Using CSS3 to make your web pages better when they are printed.


I recently walked past someone in the office who was reading a web article that they’d printed off. Now putting to one-side the environmental impact of printing the internet there is also another disadvantage to reading printed webpages… the hyperlinks don’t work. Wouldn’t it be nice if you could somehow add the textual link next to a hyperlink but only when a document was printed, well you can using CSS :after selector.

Demo view here

Firstly you will need to add a print style sheet. This is just a regular stylesheet which is only applied when the document is being printed.

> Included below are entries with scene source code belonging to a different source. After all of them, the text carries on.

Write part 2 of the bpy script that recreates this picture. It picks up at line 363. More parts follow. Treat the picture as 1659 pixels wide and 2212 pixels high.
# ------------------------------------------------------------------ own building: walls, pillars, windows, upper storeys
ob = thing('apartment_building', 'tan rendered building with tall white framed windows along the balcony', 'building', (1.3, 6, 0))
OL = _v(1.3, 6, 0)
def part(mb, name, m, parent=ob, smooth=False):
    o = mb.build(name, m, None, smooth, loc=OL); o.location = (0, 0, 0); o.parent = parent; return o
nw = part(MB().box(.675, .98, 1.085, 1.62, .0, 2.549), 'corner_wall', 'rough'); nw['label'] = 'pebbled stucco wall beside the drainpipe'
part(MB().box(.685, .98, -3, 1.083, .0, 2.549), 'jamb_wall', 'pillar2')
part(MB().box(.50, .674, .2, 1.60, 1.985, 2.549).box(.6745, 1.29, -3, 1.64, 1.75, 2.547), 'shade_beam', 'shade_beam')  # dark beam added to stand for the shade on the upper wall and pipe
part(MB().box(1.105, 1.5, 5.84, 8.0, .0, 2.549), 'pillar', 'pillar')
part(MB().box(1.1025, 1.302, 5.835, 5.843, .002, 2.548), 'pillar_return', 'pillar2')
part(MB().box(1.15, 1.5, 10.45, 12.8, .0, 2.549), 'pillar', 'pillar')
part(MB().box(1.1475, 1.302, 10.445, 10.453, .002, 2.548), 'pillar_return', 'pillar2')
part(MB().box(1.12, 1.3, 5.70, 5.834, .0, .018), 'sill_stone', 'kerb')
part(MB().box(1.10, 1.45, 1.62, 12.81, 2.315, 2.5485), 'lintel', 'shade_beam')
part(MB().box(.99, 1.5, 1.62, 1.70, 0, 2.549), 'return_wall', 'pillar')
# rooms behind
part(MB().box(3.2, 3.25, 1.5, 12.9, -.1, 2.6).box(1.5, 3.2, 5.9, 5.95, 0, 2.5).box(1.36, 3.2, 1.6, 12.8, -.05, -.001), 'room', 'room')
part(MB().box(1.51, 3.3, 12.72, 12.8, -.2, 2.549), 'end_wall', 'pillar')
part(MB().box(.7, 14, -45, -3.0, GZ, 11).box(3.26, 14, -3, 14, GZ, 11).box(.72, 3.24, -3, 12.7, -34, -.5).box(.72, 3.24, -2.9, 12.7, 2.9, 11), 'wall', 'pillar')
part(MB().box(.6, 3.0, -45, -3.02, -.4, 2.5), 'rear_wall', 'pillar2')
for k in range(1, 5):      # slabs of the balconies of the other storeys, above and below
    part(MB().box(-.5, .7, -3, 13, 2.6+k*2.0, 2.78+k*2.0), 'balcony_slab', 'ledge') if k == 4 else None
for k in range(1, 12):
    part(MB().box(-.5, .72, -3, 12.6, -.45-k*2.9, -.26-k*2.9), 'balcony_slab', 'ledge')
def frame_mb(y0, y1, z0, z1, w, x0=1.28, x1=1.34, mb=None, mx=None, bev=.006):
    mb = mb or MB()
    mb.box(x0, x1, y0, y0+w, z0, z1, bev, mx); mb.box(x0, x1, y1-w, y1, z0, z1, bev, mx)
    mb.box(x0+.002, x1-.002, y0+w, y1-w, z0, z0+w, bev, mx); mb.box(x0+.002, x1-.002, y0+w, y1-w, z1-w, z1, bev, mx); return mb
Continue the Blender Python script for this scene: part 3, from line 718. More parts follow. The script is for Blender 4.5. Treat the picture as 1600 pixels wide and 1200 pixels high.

This requires a regular style sheet link with the attribute media=”print”.

<link href="print.css" rel="stylesheet" type="text/css" media="print" />

Inside this style you just need to the following CSS. I tend to switch text decoration (the underlining) off of printed hyperlinks because it’s easier to see URL when they are printed without the underlining (but this is entirely optional and there are reasons why you might not want to do this)

a:after
{
    content: " (" attr(href) ")";
}
a
{
    text-decoration: none;
}

The demo page will then look like the below image when it is printed:

An image of the printed webpage

If you would rather use inline style then you could write it like this:

<style>
        @media print
        {
            a:after
            {
                content: " (" attr(href) ")";
            }
            a
            {
                text-decoration: none;
            }        
        }
</style>
Comments (3)

  1. norgie says:

    Neat little "trick".

    Thanks for posting.

  2. Mark J Smith says:

    I think you should be using ::after instead of :after because it's a pseudo-element. Single colon is defined as a pseudo-class and double as a pseudo-element but they left :before and :after working in browsers for backwards compatibility from before this definition had been set.